L’altra buona notizia è la prova di Chukwueze. Mentre Okafor e Leão sembrano non sapere mai cosa fare con la palla quando rientrano dalla fascia sul piede forte, il nigeriano ha saputo dare continuità al gioco, migliorando così i possessi del Milan sulla trequarti. Inoltre, ha saputo farsi valere anche nello stretto.
Non è bastato, però, contro un avversario che è stato chirurgico nel colpire nei momenti giusti: all’inizio della partita, cioè, con Lukaku per sbattere il pugno sul tavolo, e a fine primo tempo con Kvara, tagliando le gambe al Milan nel momento in cui stava giocando meglio (e viene da chiedersi se Maignan non avrebbe potuto fare di più su quel tiro: forse la miglior versione del portiere francese lo avrebbe parato).
Dopo una vittoria del genere il Napoli non può che essere ancora più sicuro di se stesso, anche se Conte, appena può, ci tiene a ricorrere al prontuario delle metafore da allenatore navigato parlando di cantiere aperto. Che il Napoli debba ancora crescere, visto l’inizio di un nuovo progetto, è ovvio. Tuttavia, in alcuni dettagli gli azzurri hanno già raggiunto una certa sofisticatezza. Ad esempio il modo in cui impone il pressing alto col 4-4-2 a inizio gara per poi abbassare il baricentro e tornare alla vecchia cara difesa a cinque. O anche la facilità con cui passa dal 4-2-4 (o 4-2-2-2) della fase offensiva al 5-4-1 di quella difensiva, una costante di questo inizio di stagione.
La solidità difensiva è ciò su cui Conte ha lavorato meglio in questi primi mesi a Napoli. Di solito le squadre tendono a essere più leggere all’inizio del campionato, a concedersi qualche azzardo in più. Col Napoli, invece, Conte già a ottobre sembra voler estrarre il massimo da ogni partita, senza rischiare troppo, chiudendosi a difesa della propria trequarti. Sembra una squadra già in missione, che estrae il massimo da risultati con uno scarto minimo, come se si stesse già facendo i conti su come vincere il campionato. Riuscirà a mantenere questa stessa efficienza sul lungo periodo?

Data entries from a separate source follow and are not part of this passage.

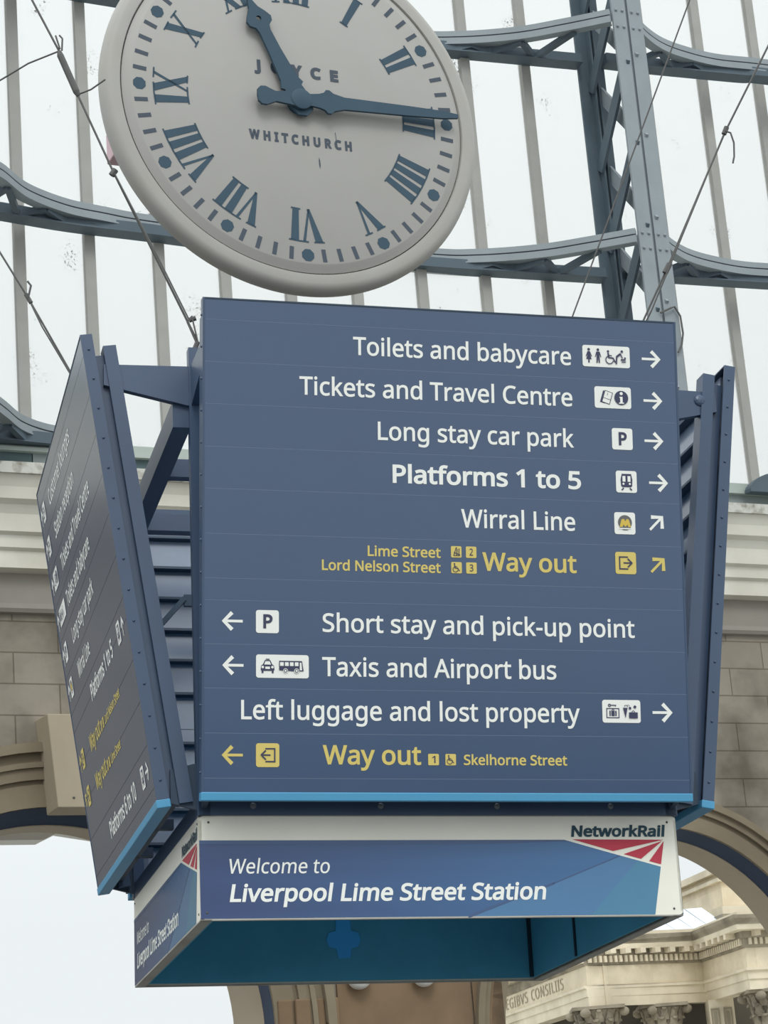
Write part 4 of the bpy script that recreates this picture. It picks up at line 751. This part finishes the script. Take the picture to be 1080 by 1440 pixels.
for y in (-.35, .55):
    q = MB(); q.box(-1.19, 1.19, y-.035, y+.035, 3.66, 3.76); spart('cross_beam', q, 'navy_frame')
q = MB(); q.box(-1.16, 1.16, 1.13, 1.2, 3.86, 4.0); q.blob((-.93, 1.12, 3.95), .02); spart('top_beam', q, 'navy_frame')
q = MB(); q.bar((-1.12, 1.25, 3.18), (-.86, 1.25, 3.48), .03, .05, (0, 1, 0)); q.bar((-.86, 1.25, 3.47), (1.1, 1.25, 3.47), .03, .07); spart('rear_brace', q, 'navy_dark')
for x in (-.93, -.31, .27, .85): q = MB(); q.blob((x, -1.195, ZB1+.045), (.016, .01, .016)); spart('ring_bolt', q, 'bolt')
# under-panel rails between the posts and the ring
for k in range(4):
    mm = BASE @ Rot(k*PI/2, 'Z')
    q = MB(); q.box(-1.16, 1.16, -1.30, -1.26, 1.77, 1.83); q.box(-.4, -.35, -1.32, -1.19, 1.77, 1.82); q.box(.35, .4, -1.32, -1.19, 1.77, 1.82); obj('bottom_rail', q, 'navy_dark', sign, mm)
# welcome box
def fascia(k):
    hw, off = (BX, BY) if k % 2 == 0 else (BY, BX)
    P = Matrix(((1, 0, 0, 0), (0, 0, -1, -off), (0, 1, 0, ZB0), (0, 0, 0, 1)))
    mm = BASE @ Rot(k*PI/2, 'Z') @ P; H = ZB1-ZB0
    q = MB(); q.prism([rrect(-hw, hw, 0, H, .02, 3)], -.012, 0)
    f = obj('welcome_fascia', q, 'fascia', sign, mm)
    tag(f, {0: 'front white fascia of the welcome box', 1: 'right fascia of the welcome box', 2: 'rear fascia of the welcome box', 3: 'left white fascia of the welcome box'}[k])
    q = MB(); z = .0012
    q.mi = 0; q.flat([[(-hw, .002), (-hw, .369), (.605, .369), (.885, .291), (.542, .155), (.12, .002)]], z)
    q.mi = 1; q.flat([[(.12, .002), (.542, .155), (.885, .291), (.975, .267), (.717, .002)]], z)
    q.mi = 2; q.flat([[(.717, .002), (.975, .267), (1.092, .235), (1.043, .002)]], z)
    q.mi = 3; q.flat([seg(.10, .0, .54, .158, .012), seg(.53, .154, .885, .290, .006)][:1], z+.0006); q.flat([seg(.53, .154, .885, .290, .006)], z+.0006)
    q.flat([[(-hw, .352), (-hw, .369), (.605, .369), (.63, .362), (.2, .350)]], z+.0006)
    obj('artwork', q, ['print_navy', 'print_mid', 'print_light', 'print_line'], f)
    q = MB()
    for l in ([(.648, .371), (1.117, .368), (.852, .313)], [(.905, .298), (1.110, .362), (.993, .274)], [(1.034, .263), (1.118, .362), (1.094, .247)]): q.flat([l], .002)
    obj('logo_stripes', q, 'red', f)
    for txt, x0, x1, b, cap, bold, shr, mt in (('NetworkRail', .642, 1.13, .383, .056, 34, .12, 'logo'), ('Welcome to', -1.047, -.567, .212, .069, 6, .16, 'white'), ('Liverpool Lime Street Station', -1.050, .496, .079, .083, 22, .16, 'white')):
        q = MB(); letters(q, txt, x0, x1, b, cap, bold, shr, .0026); tag(obj('lettering', q, mt, f), 'lettering reading %s' % txt)
    for x, y in ((-hw+.045, H-.03), (hw-.045, H-.03), (-hw+.03, .03), (hw-.045, .03)): q = MB(); q.blob((x, y, .001), (.006, .006, .004)); obj('fixing_screw', q, 'cable', f)
    q = MB(); q.box(-hw, hw, -.006, .0, -.052 if k % 2 else -.02, 0); obj('bottom_flange', q, 'flange', f)
for k in range(4): fascia(k)
q = MB(); a = 1.125
q.box(-a, a, a-.01, a, ZB0+.006, ZB1-.03); q.box(-a, a, -a, -a+.01, ZB0+.006, ZB1-.03); q.box(a-.01, a, -a, a, ZB0+.006, ZB1-.03); q.box(-a, -a+.01, -a, a, ZB0+.006, ZB1-.03); q.box(-a, a, -a, a, ZB1-.03, ZB1-.02)
spart('box_lining', q, 'teal')
q = MB(); q.box(a-.03, a-.01, a-.03, a-.01, ZB0+.01, ZB1-.03); spart('lining_seam', q, 'teal_line'); q = MB(); q.box(a-.02, a-.008, .28, .30, ZB0+.01, ZB1-.03); spart('lining_seam', q, 'teal_line')
CR = Matrix(((1, 0, 0, 0), (0, 0, -1, a-.012), (0, 1, 0, 0), (0, 0, 0, 1)))
q = MB(); q.prism([[(-.034, 1.325), (.034, 1.325), (.045, 1.38), (.085, 1.39), (.10, 1.43), (.085, 1.47), (.045, 1.48), (.034, 1.64), (-.034, 1.64), (-.045, 1.48), (-.085, 1.47), (-.10, 1.43), (-.085, 1.39), (-.045, 1.38)]], 0, .004, CR); tag(spart('cross_plate', q, 'cross'), 'blue cross-shaped plate inside the box')

# ================================================================== SUSPENSION CABLES
def cable(pts, r, label, clamps=(), extra=()):
    P = [Vector(p)+Vector((0, 0, CZ)) for p in pts]
    q = MB(); q.tube([p-P[0] for p in P], r, 8)
    t = tag(obj('suspension_cable', q, 'cable', None, T(P[0])), label, 'cable', 'suspension cables of the sign')
    d = (P[-1]-P[0])
    for f in clamps:
        c = d*f; q = MB(); q.tube([c-d.normalized()*.03, c+d.normalized()*.03], [.022, .016], 8); q.blob(c+Vector((.02, 0, .01)), .02); obj('cable_clamp', q, 'cable', t)
    for nm, pp, rr in extra:
        q = MB(); q.tube([Vector(p)+Vector((0, 0, CZ))-P[0] for p in pp], rr, 8); obj(nm, q, 'cable', t)
    return t
cable([(-.892, 10.827, 4.142), (-.872, 10.827, 4.19), (-1.25, 10.827, 5.149), (-1.416, 10.827, 5.603), (-1.506, 10.827, 5.872), (-1.638, 10.827, 6.185), (-2.5, 10.6, 8.6)], .0062, 'steel cable passing left of the clock down to the near left corner of the sign', (), [
  ('shackle', [(-.885, 10.827, 4.142), (-.868, 10.827, 4.18)], .014), ('shackle', [(-.87, 10.82, 4.16), (-.915, 10.82, 4.29), (-.89, 10.82, 4.32), (-.865, 10.82, 4.17)], .0045),
  ('cable_clamp', [(-.905, 10.827, 4.30), (-.87, 10.827, 4.31)], .013), ('cable_clamp', [(-1.262, 10.827, 5.135), (-1.24, 10.827, 5.165)], .017), ('paired_strand', [(-.90, 10.82, 4.29), (-1.06, 10.80, 4.69), (-1.245, 10.82, 5.14)], .0045),
  ('turnbuckle', [(-1.416, 10.827, 5.603), (-1.425, 10.827, 5.63), (-1.50, 10.827, 5.845), (-1.506, 10.827, 5.872)], [.010, .019, .019, .010]),
  ('side_wire', [(-1.506, 10.827, 5.872), (-1.67, 10.827, 5.815), (-1.822, 10.827, 5.73), (-2.4, 10.827, 5.35)], .0045), ('side_wire', [(-1.415, 10.827, 5.612), (-1.348, 10.827, 5.634), (-1.271, 10.827, 5.685)], .0045),
  ('wire_tail', [(-1.49, 10.82, 5.87), (-1.485, 10.82, 5.94), (-1.50, 10.82, 5.96)], .005), ('wire_tail', [(-1.50, 10.82, 5.88), (-1.52, 10.82, 5.96)], .005)])
cable([(-1.486, 13.079, 4.072), (-1.488, 13.079, 4.215), (-1.828, 13.079, 4.913), (-2.071, 13.079, 5.423), (-2.237, 13.079, 5.745), (-3.7, 13.079, 8.6)], .0065, 'steel cable at the far left, running down behind the left sign face', (), [
  ('cable_clamp', [(-2.055, 13.07, 5.39), (-2.085, 13.07, 5.45)], .014), ('wire_tail', [(-2.07, 13.06, 5.42), (-2.05, 13.06, 5.50), (-2.07, 13.06, 5.53)], .007), ('paired_strand', [(-1.83, 13.06, 4.90), (-1.99, 13.05, 5.22), (-2.07, 13.07, 5.42)], .005)])
cable([(.765, 13.671, 3.979), (.769, 13.671, 4.007), (1.298, 13.671, 5.243), (2.3, 13.671, 7.412), (3.0, 13.671, 8.93)], .0052, 'thin steel cable crossing in front of the lattice column to the back of the sign', ())
cable([(1.36, 11.419, 4.049), (1.36, 11.419, 4.15), (1.458, 11.419, 4.326), (1.615, 11.419, 4.607), (2.021, 11.419, 5.379), (2.316, 11.419, 5.869), (3.6, 11.419, 8.1)], .0055, 'steel cable with a knotted tail, right of the lattice column', (), [
  ('cable_clamp', [(1.60, 11.41, 4.58), (1.63, 11.41, 4.63)], .016), ('paired_strand', [(1.37, 11.40, 4.15), (1.50, 11.38, 4.36), (1.72, 11.38, 4.79), (2.01, 11.41, 5.36)], .0045),
  ('cable_clamp', [(2.01, 11.41, 5.36), (2.03, 11.41, 5.40)], .014), ('wire_tail', [(2.012, 11.40, 5.375), (2.045, 11.40, 5.36), (2.056, 11.40, 5.30), (2.048, 11.40, 5.22), (2.036, 11.40, 5.18)], .005)])

# ================================================================== THE CLOCK
cX, cY, cZ, cyaw, ctl, crl, R0 = -.4103, 16.0, 8.0546, .432, .0238, -.0127, 1.2686
cy_, sy_ = math.cos(cyaw), math.sin(cyaw)
n0 = Vector((sy_, -cy_, 0)); x0_ = Vector((cy_, sy_, 0)); zz = Vector((0, 0, 1))
n2 = math.cos(ctl)*n0+math.sin(ctl)*zz; z2 = -math.sin(ctl)*n0+math.cos(ctl)*zz
x3 = math.cos(crl)*x0_+math.sin(crl)*z2; z3 = -math.sin(crl)*x0_+math.cos(crl)*z2
CM = Matrix((x3, z3, n2)).transposed().to_4x4(); CM.translation = (cX, cY, cZ+CZ)
clock = thing('hanging_clock', 'large round white clock with black Roman numerals hanging above the sign', 'clock', CM @ T((0, -1.56, -.3)))
CB = T((0, 1.56, .3))
def cpart(name, q, mt, **k): return obj(name, q, mt, clock, CB, **k)
q = MB(); q.lathe([(0, -.06), (1.398, -.06), (1.398, -.034), (1.34, -.004), (1.33, .0), (0, .0)][::-1], 128); cpart('dial', q, 'dial', smooth=True)
q = MB(); q.lathe([(1.405, -.08), (1.405, -.036), (1.412, -.022), (1.48, -.020), (1.515, -.032), (1.538, -.06), (1.550, -.10), (1.542, -.15), (1.50, -.18), (1.42, -.25), (1.30, -.30), (0, -.32), (0, -.08)], 160); cpart('case', q, 'rim', smooth=True)
S_ = lambda a: math.radians(90-a)
for k in range(60):
    if k % 5:
        a = S_(k*6); q = MB(); q.flat([[(r*math.cos(a)-t*math.sin(a), r*math.sin(a)+t*math.cos(a)) for r, t in ((1.215, -.017), (1.32, -.017), (1.32, .017), (1.215, .017))]], .002); cpart('minute_mark', q, 'mark')
for k in range(12):
    a = S_(k*30); q = MB(); q.flat([[(R0*math.cos(a)+.053*math.cos(t*PI/4+PI/8+a), R0*math.sin(a)+.053*math.sin(t*PI/4+PI/8+a)) for t in range(8)]], .002); cpart('hour_dot', q, 'hand')
NUM = ['XII', 'I', 'II', 'III', 'IIII', 'V', 'VI', 'VII', 'VIII', 'IX', 'X', 'XI']
RI, RO_ = .885, 1.165; Hn = RO_-RI
def numeral(txt, q):
    """serif Roman numeral of height 1, centred at 0; thick and thin strokes"""
    wd = {'I': .30, 'V': .62, 'X': .70}; tot = sum(wd[c] for c in txt); pen = -tot/2; L = []
    th, tn = .205, .07
    def ser(x, w_, top): L.append(rect(x-w_/2, x+w_/2, .955 if top else 0, 1.0 if top else .045))
    i = 0
    while i < len(txt):
        c = txt[i]
        if c == 'I':
            x = pen+wd['I']/2; L.append(rect(x-th/2, x+th/2, .03, .97)); ser(x, .31, 1); ser(x, .31, 0)
        elif c == 'V':
            x = pen+wd['V']/2
            L.append([(x-.27, .97), (x-.07, .97), (x+.09, .0), (x-.0, .0)]); L.append([(x+.18, .97), (x+.25, .97), (x+.06, .0), (x-.0, .0)]); ser(x-.17, .27, 1); ser(x+.215, .22, 1)
        else:
            x = pen+wd['X']/2
            L.append([(x-.30, .97), (x-.10, .97), (x+.30, .03), (x+.10, .03)]); L.append([(x+.17, .97), (x+.24, .97), (x-.17, .03), (x-.24, .03)])
            ser(x-.2, .27, 1); ser(x+.2, .27, 1); ser(x-.2, .27, 0); ser(x+.2, .27, 0)
        pen += wd[c]; i += 1
    return L
for k, txt in enumerate(NUM):
    a = S_(k*30); q = MB(); wsc = 1.0
    for l in numeral(txt, q):
        pts = []
        for x, y in l:
            r = RI+y*Hn; ang = a - (x*Hn*wsc)/(RI+.5*Hn)*(1.0)
            pts.append((r*math.cos(ang), r*math.sin(ang)))
        q.flat([pts], .003)
    cpart('numeral', q, 'hand')
q = MB(); letters(q, 'JOYCE', -.335, .362, .243, .102, 60, 0, .003, None, 520); cpart('maker_lettering', q, 'mark')
q = MB(); letters(q, 'WHITCHURCH', -.413, .431, -.345, .083, 56, 0, .003, None, 320); cpart('place_lettering', q, 'mark')
q = MB(); q.flat([[(.149, -.43), (.156, -.46), (.158, -.5), (.152, -.53), (.146, -.5), (.145, -.46)]], .002); cpart('dial_chip', q, 'mark'); q = MB(); q.flat([seg(.30, -.2, .31, -.33, .005)], .002); cpart('dial_chip', q, 'mark')
def hand(name, outline, ang, z, holes=()):
    q = MB(); a = math.radians(90-ang)
    rot = lambda l: [(x*math.cos(a)-y*math.sin(a), x*math.sin(a)+y*math.cos(a)) for x, y in l]
    q.prism([rot(outline)]+[rot(h) for h in holes], z-.012, z+.012); return cpart(name, q, 'hand')
def sym_outline(P): return P + [(x, -y) for x, y in P[::-1]]
mh = sym_outline([(-.36, .0), (-.355, .05), (-.33, .075), (-.29, .078), (-.25, .06), (-.21, .043), (-.1, .055), (0, .075), (.08, .05), (.15, .06), (.19, .075), (.21, .1), (.24, .1), (.27, .075), (.36, .052), (.9, .042), (1.2, .032), (1.33, .016)])
hand('minute_hand', mh, 88.4, .085)
hh = sym_outline([(-.13, .0), (-.10, .07), (0, .10), (.12, .075), (.14, .10), (.2, .075), (.45, .055), (.62, .05), (.66, .06), (.69, .10), (.73, .11), (.78, .08), (.83, .04), (.95, .0)])
hand('hour_hand', hh, 336.0, .055, [circ(.735, 0, .022, 10)])
q = MB(); q.lathe([(.085, 0), (.085, .10), (.075, .104), (0, .104)], 32); cpart('hub', q, 'hand', smooth=True)
q = MB(); q.box(-1.40, -1.1, -.47, -.22, -.46, -.2); tag(cpart('side_housing', q, 'pink', bevel=.01), 'pale pink box behind the left edge of the case')
q = MB(); q.box(-.06, .06, 1.5, 6.0, -.22, -.10); cpart('hanger', q, 'steel_dark')
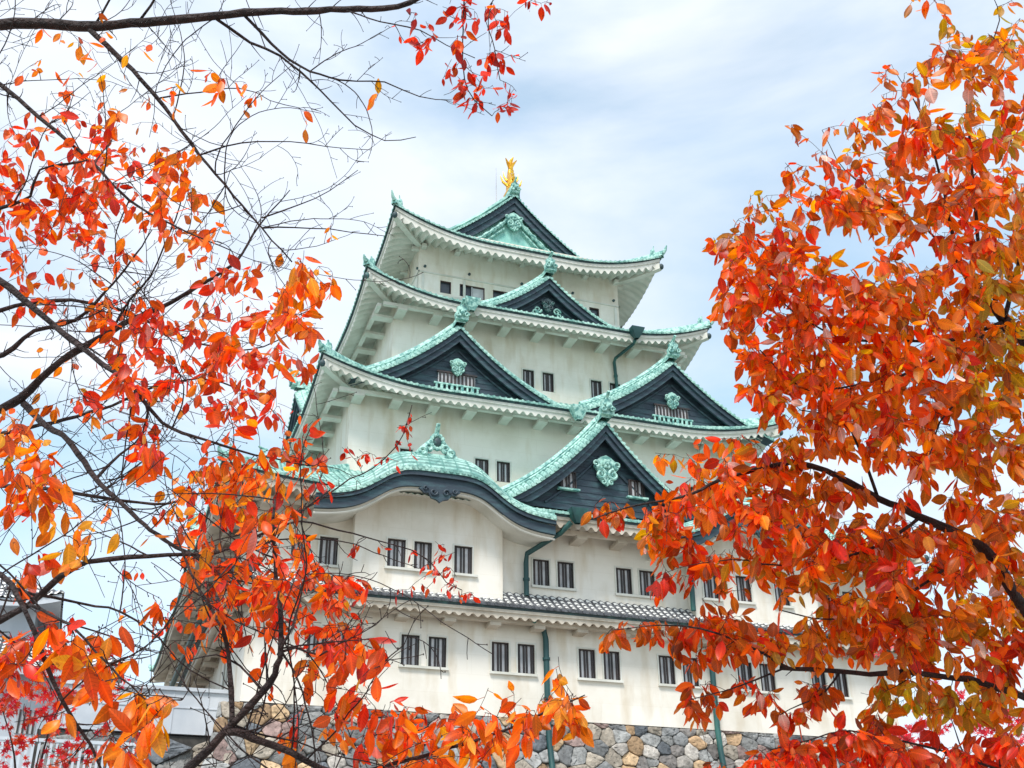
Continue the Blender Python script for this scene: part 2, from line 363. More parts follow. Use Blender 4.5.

Per un Milan ancora in costruzione, invece, una sconfitta contro il Napoli non è necessariamente un dramma, anche perché la prestazione, come detto, non è stata del tutto negativa. Sul risultato, poi, incidono senza dubbio lo stato di forma di Pulisic e le assenze, soprattutto quella di Reijnders visto che Theo non sembra proprio a suo agio in questo nuovo Milan.
Il problema è che i rossoneri sembrano ancora lontani dal risolvere i problemi ricorrenti di questo inizio di stagione. Ad esempio, la gestione delle ricezioni avversarie tra le linee – si può evitare, come ha detto Fonseca, di far staccare i difensori in avanti, ma allora bisogna ripiegare con un’intensità e una compattezza superiori, oppure ricorrere maggiormente al fuorigioco. Più difficile sarà migliorare il livello tecnico dei giocatori di rotazione, invece. Mentre con giocatori come Leão, Theo e Loftus-Cheek, Fonseca dovrà trovare un compromesso tra le sue idee e le loro caratteristiche, per altri questo tipo di lavoro sembra più difficile. Purtroppo o per fortuna la stagione è ancora lunga.